There is no supreme evil principle which is the source of all evil things. The oriental doctrine of dualism, involving a supreme good principle and a supreme evil principle, is absurd. First, there cannot be more than one supreme being. Secondly, as Aristotle says, if there were a supreme evil, it would destroy itself, for, having destroyed all good (which it must do in order to be supreme evil), it would have in the process destroyed being itself, including its own being.

Strange quotes from "Their Eyes Were Watching God"

12 October

Some of the cryptic dialogue-connecting passages in "Their Eyes" can be mightily confusing and pretty funny when read out of context. And in some of them I really think Ms Hurston was trying to reinvent the English language.
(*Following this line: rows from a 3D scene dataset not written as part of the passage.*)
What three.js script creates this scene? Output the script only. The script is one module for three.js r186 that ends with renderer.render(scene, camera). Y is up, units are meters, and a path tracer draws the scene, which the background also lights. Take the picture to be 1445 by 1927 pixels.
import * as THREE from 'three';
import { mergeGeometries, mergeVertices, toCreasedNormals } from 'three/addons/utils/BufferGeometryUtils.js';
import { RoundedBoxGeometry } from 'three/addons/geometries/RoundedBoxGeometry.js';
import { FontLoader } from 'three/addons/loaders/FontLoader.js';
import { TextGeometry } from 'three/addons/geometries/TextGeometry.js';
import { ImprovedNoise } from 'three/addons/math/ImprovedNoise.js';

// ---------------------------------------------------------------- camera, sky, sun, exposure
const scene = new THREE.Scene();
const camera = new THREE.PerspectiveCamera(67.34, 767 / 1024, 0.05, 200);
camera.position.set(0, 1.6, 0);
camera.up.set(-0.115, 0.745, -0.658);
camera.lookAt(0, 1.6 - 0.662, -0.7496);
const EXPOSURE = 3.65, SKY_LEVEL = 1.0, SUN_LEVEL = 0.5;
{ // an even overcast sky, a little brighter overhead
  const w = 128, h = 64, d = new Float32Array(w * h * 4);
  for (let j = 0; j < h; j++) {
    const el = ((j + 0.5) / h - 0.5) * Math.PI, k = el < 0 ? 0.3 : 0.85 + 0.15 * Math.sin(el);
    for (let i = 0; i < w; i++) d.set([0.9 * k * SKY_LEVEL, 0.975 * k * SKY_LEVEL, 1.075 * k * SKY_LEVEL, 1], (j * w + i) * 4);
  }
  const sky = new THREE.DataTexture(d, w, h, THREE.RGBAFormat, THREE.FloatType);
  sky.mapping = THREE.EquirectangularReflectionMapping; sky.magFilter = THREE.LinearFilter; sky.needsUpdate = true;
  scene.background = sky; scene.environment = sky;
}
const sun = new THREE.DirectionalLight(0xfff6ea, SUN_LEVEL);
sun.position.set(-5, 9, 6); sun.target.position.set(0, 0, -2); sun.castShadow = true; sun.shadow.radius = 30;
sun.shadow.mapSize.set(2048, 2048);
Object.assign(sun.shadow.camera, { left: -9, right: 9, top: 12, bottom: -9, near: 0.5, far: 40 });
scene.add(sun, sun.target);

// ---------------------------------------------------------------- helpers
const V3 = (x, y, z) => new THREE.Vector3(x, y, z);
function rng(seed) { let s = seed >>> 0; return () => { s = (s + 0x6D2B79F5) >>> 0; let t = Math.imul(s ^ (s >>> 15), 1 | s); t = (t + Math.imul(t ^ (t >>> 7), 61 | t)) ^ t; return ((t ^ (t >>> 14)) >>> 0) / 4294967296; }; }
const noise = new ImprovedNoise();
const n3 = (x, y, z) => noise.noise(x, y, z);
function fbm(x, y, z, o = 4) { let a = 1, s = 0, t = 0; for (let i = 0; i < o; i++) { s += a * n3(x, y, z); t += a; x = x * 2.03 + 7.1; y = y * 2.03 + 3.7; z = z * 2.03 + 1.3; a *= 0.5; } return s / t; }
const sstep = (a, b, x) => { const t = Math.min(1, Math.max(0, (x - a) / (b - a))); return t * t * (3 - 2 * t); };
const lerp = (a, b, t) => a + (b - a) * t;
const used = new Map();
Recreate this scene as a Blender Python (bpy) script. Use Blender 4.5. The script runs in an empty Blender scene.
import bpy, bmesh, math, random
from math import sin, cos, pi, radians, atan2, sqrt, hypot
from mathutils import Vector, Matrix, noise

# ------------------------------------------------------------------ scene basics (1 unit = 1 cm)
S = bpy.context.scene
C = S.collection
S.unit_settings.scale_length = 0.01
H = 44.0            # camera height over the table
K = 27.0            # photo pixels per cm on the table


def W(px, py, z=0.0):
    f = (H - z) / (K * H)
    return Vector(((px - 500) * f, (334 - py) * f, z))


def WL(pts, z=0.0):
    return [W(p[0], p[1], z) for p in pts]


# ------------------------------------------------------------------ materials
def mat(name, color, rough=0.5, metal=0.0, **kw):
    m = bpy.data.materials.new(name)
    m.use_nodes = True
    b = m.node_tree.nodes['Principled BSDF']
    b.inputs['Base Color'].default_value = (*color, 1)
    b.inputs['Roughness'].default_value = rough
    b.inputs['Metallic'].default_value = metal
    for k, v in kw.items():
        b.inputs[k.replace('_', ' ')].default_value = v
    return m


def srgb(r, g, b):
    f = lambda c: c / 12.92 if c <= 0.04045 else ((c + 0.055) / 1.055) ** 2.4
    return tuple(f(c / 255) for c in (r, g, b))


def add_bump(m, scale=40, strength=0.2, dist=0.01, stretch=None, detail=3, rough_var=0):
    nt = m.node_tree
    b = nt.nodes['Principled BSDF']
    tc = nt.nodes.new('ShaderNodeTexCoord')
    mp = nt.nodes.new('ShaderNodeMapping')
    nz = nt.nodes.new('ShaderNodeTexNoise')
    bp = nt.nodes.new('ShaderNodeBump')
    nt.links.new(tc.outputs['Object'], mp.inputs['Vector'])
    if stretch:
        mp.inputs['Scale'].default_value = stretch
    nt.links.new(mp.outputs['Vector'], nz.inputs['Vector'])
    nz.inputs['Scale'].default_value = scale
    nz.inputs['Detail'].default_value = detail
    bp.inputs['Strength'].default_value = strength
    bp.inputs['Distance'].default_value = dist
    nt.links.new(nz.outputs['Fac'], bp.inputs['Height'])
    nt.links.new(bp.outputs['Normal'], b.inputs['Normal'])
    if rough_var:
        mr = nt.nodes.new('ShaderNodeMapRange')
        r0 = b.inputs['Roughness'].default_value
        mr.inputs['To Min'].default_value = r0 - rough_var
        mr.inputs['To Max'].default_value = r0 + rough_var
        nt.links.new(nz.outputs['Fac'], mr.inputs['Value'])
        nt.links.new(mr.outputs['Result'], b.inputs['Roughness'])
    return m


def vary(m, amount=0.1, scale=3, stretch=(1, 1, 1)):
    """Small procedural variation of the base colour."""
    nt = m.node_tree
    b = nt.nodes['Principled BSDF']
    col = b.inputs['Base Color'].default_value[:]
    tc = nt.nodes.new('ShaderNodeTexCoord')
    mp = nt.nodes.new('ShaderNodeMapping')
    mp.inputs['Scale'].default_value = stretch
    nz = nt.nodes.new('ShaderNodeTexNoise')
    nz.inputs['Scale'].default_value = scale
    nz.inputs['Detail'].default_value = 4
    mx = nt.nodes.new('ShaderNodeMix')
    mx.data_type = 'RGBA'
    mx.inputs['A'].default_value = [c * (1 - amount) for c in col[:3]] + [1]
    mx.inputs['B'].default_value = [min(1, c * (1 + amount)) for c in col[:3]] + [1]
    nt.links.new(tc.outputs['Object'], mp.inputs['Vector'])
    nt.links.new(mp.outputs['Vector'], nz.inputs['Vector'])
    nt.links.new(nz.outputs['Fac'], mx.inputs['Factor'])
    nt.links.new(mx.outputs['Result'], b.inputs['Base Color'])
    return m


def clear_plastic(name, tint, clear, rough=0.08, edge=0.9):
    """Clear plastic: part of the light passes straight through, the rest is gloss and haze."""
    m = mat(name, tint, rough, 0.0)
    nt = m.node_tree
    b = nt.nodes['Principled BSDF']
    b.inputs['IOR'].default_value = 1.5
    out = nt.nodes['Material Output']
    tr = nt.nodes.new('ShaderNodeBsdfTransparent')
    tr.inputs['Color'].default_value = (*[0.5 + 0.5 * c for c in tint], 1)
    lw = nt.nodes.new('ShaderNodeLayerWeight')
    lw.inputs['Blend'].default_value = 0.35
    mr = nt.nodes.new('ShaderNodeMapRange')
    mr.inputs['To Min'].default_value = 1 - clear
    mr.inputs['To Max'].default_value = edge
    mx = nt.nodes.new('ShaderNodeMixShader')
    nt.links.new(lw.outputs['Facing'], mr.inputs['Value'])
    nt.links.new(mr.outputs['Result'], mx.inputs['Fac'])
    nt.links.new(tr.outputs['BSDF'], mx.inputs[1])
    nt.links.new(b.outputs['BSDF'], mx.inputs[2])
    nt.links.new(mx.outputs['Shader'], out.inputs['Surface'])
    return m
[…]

Try these:

"Time makes everything old so the kissing, young darkness became a monstropolous old thing while Janie talked."

"These sitters had been tongueless, earless, eyeless conveniences all day long. Mules and other brutes had occupied their skins. But now, the sun and the bossman were gone, so the skins felt powerful and human. They became lords of sounds and lesser things..."

"So they chewed up the back parts of their minds and swallowed with relish."

A Blog is a Dangerous Thing

10 October 2012

This is my first attempt at a public airing of my opinions since the first year of my undergraduate degree, during which time I put out a weekly e-mail called the "Stuffletter". I often wrote parody pieces or wallowed in my own minority viewpoint, which put some people in a bad humour. However, I think it made more people contemplate and laugh regularly, so it probably did more good than harm. At any rate, since this web site gives me a sort of public presence, I am inclined to try it again.